Fungsinya hanya merawat benda-benda pusaka peninggalan kerajaan di rumah khusus
penyimpanan. Mereka di mata umum, tidak jauh berbeda dari kaum waria. Sering
dicibir dan didesas-desuskan sebagai
biang kerok nasib buruk dan orang musyrik.
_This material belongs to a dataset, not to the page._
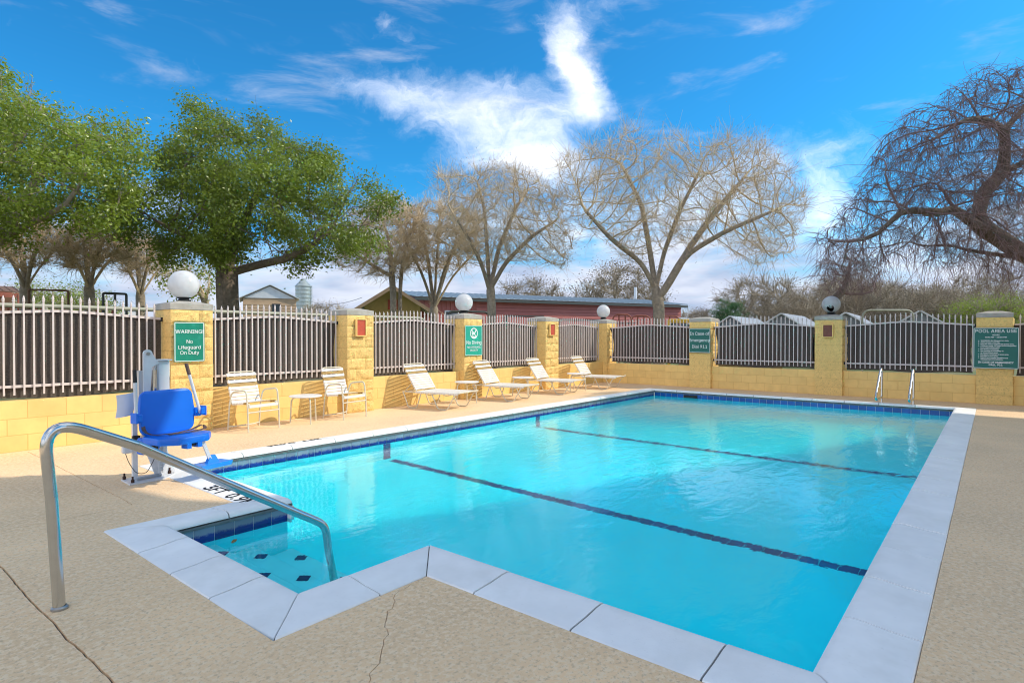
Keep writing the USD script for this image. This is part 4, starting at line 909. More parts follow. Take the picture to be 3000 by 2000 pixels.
tree("oak_tree", "tall yellow-green oak at the left edge with sky showing through", "tree", 12,
     [(-250, 260), (-60, 190), (20, 215), (130, 260), (190, 330), (260, 310), (330, 370), (420, 380), (450, 430), (380, 470), (420, 560), (330, 620), (360, 690), (260, 700), (210, 640), (120, 660), (60, 730), (-60, 700), (-260, 760), (-350, 500)],
     14.5, 2.6, [[foot(-230, 14.5)] + L3([(-225, 880), (-180, 800)], 14.5), L3([(-180, 800), (20, 690), (120, 640), (200, 600), (245, 520)], [14.5, 14.2, 14, 13.8, 13.8]), L3([(-180, 800), (-120, 600), (0, 480), (90, 380)], [14.5, 14.8, 15, 15]), L3([(20, 690), (80, 560), (200, 430), (330, 400)], [14.2, 14.6, 14.8, 14.5])],
     1050, .28, "bark_grey", "bark_grey", step=.36, infl=2.0, kill=.5, n_twig=900, tw_len=.55, leaf="leaf_oak_warm", per=200, spread=.23, lsize=.046, foliage_frac=.9, holes=.41, hfreq=.8)
# bare winter trees: outline, distance, limbs
def vase(u, v0, d, tops, r=0.0):
    b = foot(u, d); fork = at(u, v0, d); out = [[b, fork]]
    for (uu, vv, dd) in tops: m = at(u + (uu - u) * .42, v0 + (vv - v0) * .55, d + dd * .5); out.append([fork, m, at(uu, vv, d + dd)])
    return out
tree("bare_tree", "largest leafless winter tree, in front of the right end of the red barn", "tree", 21,
     [(1625, 470), (1640, 600), (1690, 690), (1760, 700), (1830, 780), (2000, 720), (2120, 730), (2210, 800), (2330, 750), (2350, 690), (2385, 580), (2330, 520), (2290, 470), (2250, 400), (2180, 405), (2130, 385), (2050, 430), (2000, 395), (1900, 400), (1840, 372), (1780, 410), (1700, 425)],
     22, 3.2, [[foot(1932, 22), at(1930, 900, 22), at(1920, 845, 22)]] + [L3(x, d) for x, d in (([(1920, 845), (1880, 770), (1790, 700), (1700, 600)], [22, 21.8, 21.3, 21]), ([(1920, 845), (1905, 740), (1880, 600), (1820, 480)], [22, 22.3, 22.8, 23]), ([(1922, 845), (1945, 740), (1990, 620), (2050, 500)], [22, 22, 21.8, 21.5]), ([(1932, 880), (1975, 800), (2020, 740), (2120, 680), (2260, 620)], [22, 21.8, 21.5, 21, 20.8]), ([(1990, 770), (2080, 640), (2180, 520)], [21.7, 22.3, 23]))],
     3600, .215, step=.30, infl=2.2, kill=.29, n_twig=8500, tw_len=.72, tw_r=.0052, up=.5, leaf="leaf_tan", per=1, spread=.12, lsize=.018, tip=.008, foliage_frac=.3)
tree("bare_tree", "mid-sized leafless tree with greenish twigs left of the corner pillar", "tree", 22,
     [(1260, 520), (1300, 620), (1290, 700), (1360, 760), (1420, 800), (1490, 780), (1560, 770), (1650, 800), (1690, 740), (1670, 640), (1650, 560), (1590, 530), (1560, 500), (1480, 480), (1440, 470), (1380, 505), (1320, 500), (1280, 495)],
     23, 2.4, [[foot(1442, 23), at(1440, 880, 23), at(1434, 850, 23)], L3([(1434, 850), (1410, 770), (1370, 690), (1310, 600)], [23, 22.6, 22.2, 22]), L3([(1434, 850), (1428, 740), (1420, 620), (1400, 530)], [23, 23.4, 23.8, 24]), L3([(1436, 850), (1480, 770), (1560, 690), (1640, 640)], [23, 22.8, 22.4, 22]), L3([(1436, 845), (1460, 730), (1510, 610), (1560, 540)], [23, 23.4, 23.6, 24])],
     2300, .17, "bark_grey", step=.30, infl=2.2, kill=.31, n_twig=6000, tw_len=.66, tw_r=.0055, up=.5, leaf="leaf_tan", per=1, spread=.14, lsize=.02, tip=.008)
tree("bare_tree", "many-stemmed leafless tree in front of the red barn's left end", "tree", 23,
     [(1150, 620), (1160, 720), (1140, 790), (1230, 800), (1330, 800), (1400, 780), (1420, 680), (1380, 600), (1300, 580), (1240, 590)],
     26, 2.4, vase(1272, 905, 26, [(1180, 700, -1), (1230, 640, 1), (1290, 640, .5), (1340, 700, -1), (1380, 640, 1), (1400, 730, 0)]),
     1100, .19, step=.36, infl=2.2, kill=.42, n_twig=4500, tw_len=.6, tw_r=.009, tip=.010)
tree("bare_tree", "pale twin-trunked leafless tree standing before the yellow house", "tree", 24,
     [(1000, 690), (960, 780), (1040, 800), (1120, 830), (1200, 810), (1260, 740), (1250, 660), (1200, 600), (1150, 570), (1080, 590), (1030, 620)],
     25, 2.0, [[foot(1153, 25), at(1152, 860, 25), at(1148, 810, 25)], L3([(1148, 812), (1080, 770), (1010, 720)], [25, 24.8, 24.5]), L3([(1148, 810), (1140, 700), (1110, 620)], [25, 25.5, 26]), [foot(1174, 25.2), at(1172, 850, 25.2), at(1180, 760, 25.2)], L3([(1180, 760), (1200, 680), (1230, 640)], [25.2, 25, 24.6])],
     1000, .17, step=.36, infl=2.2, kill=.42, n_twig=4500, tw_len=.6, tw_r=.009, tip=.010)
for (u, v0, d, poly, lab, sd, nt) in (
        (75, 850, 18, [(-120, 640), (-60, 760), (40, 790), (120, 790), (180, 740), (170, 660), (90, 610), (0, 600)], "pale sparse tree in front of the brown shed roof at far left", 31, 1600),
        (262, 850, 19, [(150, 720), (170, 790), (240, 800), (320, 790), (390, 760), (400, 690), (330, 640), (240, 630), (180, 660)], "pale forked tree rising behind the picket bay at far left", 32, 2000),
        (412, 870, 21, [(350, 730), (350, 800), (410, 815), (470, 790), (490, 720), (440, 690), (390, 690)], "thin pale tree just left of the WARNING sign pillar's globe", 33, 900)):
    tree("sparse_tree", lab, "tree", sd, poly, d, 1.6, vase(u, v0, d, [(u - 70, v0 - 130, -.8), (u - 20, v0 - 170, .6), (u + 40, v0 - 150, -.4), (u + 90, v0 - 120, .6)]), 700, .15, step=.32, infl=2.0, kill=.38, n_twig=nt * 2, tw_len=.5, tw_r=.007, leaf="leaf_tan", per=1, spread=.14, lsize=.022, tip=.010)
tree("sparse_tree", "leafy small tree between the globe lamp and the oak trunk", "tree", 34, [(470, 760), (440, 820), (500, 880), (600, 880), (640, 820), (600, 760)], 22, 1.4, vase(605, 880, 22, [(560, 800, 0), (620, 790, .4), (520, 810, -.4)]), 300, .13, step=.3, infl=2.0, kill=.42, n_twig=500, tw_len=.4, leaf="leaf_oak_warm", per=14, spread=.2, lsize=.06)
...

BAIK waria maupun bissu adalah korban pertautan rezim pengetahuan dan kekuasaan. Adalah Michele Foucault yang menemukan bahwa di balik pengetahuan menyangkut wacana terpatri praktik kekuasaan di dalamnya. Atau dengan kata lain, setiap wacana pengetahuan (ilmiah/diskursus) adalah bentuk dari beroperasinya kekuasaan.
Hubungan
ini diteliti Foucault merentang jauh di belakang di era sebelum abad pencerahan. Ia mendaku
setiap era ataupun setiap zaman memiliki sistem berpikir sendiri yang
disebutnya episteme.
Episteme
inilah yang bakal menentukan cara berpikir masyarakat walaupun dihadapkan
kepada kasus yang sama. Menurut
Foucault, lantaran tiap zaman mempunyai dasar sistem engetahun yang
berbeda, maka kebenaran di tiap zaman adalah unik dan tidak memiliki kesamaan
dengan zamanya.
Sebagai
pakar sejarah, penelitian Foucault menemukan ekses negatif dari relasi
pengetahuan dan kekuasaan. Ekses negatif ini berupa pembelahan sistem
pengetahuan mengenai apa yang benar dan yang salah, apa yang normal dan tidak
normal, dan apa yang sehat dan yang sakit menurut rezim wacana kekuasaan saat
itu. Dalam tinjuannya, pemilahan ini bukan berarti tanpa tendensi selain dalam
rangka mengokohkan rezim kekuasaan saat itu.
Kekuasaan
menurut Foucault bersifat produktif dan positif alih-alih negatif, menekan, dan
menindas. Artinya, karena wujud kekuasaan tidak nampak, ia tidak bisa dipahami
serta merta dirasakan. Padahal menurut Foucault kekuasaan melalui rezim
pengetahuan bekerja melalui mekanisme kontrol dan pendisplinan tubuh.
Itu
artinya, ketika Foucault turut berbicara seksualitas dan kekuasaan, ikut di
dalamnya pula rezim wacana yang memproduksi pengetahuan mengenai apa atau siapa
yang normal dan tidak normal, siapa yang sehat dan tidak sehat, dan siapa yang
benar dan tidak benar.
Kategori
pengetahuan macam demikian dapat dilihat ke dalam bidang yang lebih luas
semisal bagaimana ilmu psikiatri mendefenisikan mental yang mengubah penanganan
orang gila. Defenisi penyakit menurut dunia kedokteran mengubah pendekatan
manusia terhadap pasien dengan isolasi, pengasingan, dan mengubah kelekatan
sosial.
Konsep sekolah mengubah arti terpelajar tidak terpelajar. Konsep
kesehatan mengubah makna tubuh, konsep kecantikan mengubah dan menghadirkan
salon, pola makan, diet, dan kursus olahraga. Defenisi agama mengubah makna
perbedaan, iman, kafir, dan melahirkan taklid buta.
Sebagaimana
penelusuran Foucault menyangkut praktik seksualitas di abad pertengahan, waria
atau bissu juga diketengahkan di dalam
formasi wacana sebagai kaum yang layak dilecehkan, diisolasi, dan dibiarkan
tanpa ada hubungan interaksi. Mereka menjadi golongan dilabelisasi berdasarkan
defenisi-defenisi yang diberikan kekuasaan atasnya.
Konsep
seksualitas dan keimanan yang secara
monolitik hasil diskursus kekuasaan, menjadi cara pandang masyarakat di dalam
menerima kehadiran mereka. Intinya, kelompok waria ataupun bissu, sulit keluar
dari objektivikasi kekuasaan. Mereka senantiasa dipandang rendah, menyimpang,
dan layak dikendalikan. Mereka tidak akan pernah diberlakukan layaknya manusia,
yang punya hak sama seperti golongan masyarakat lain.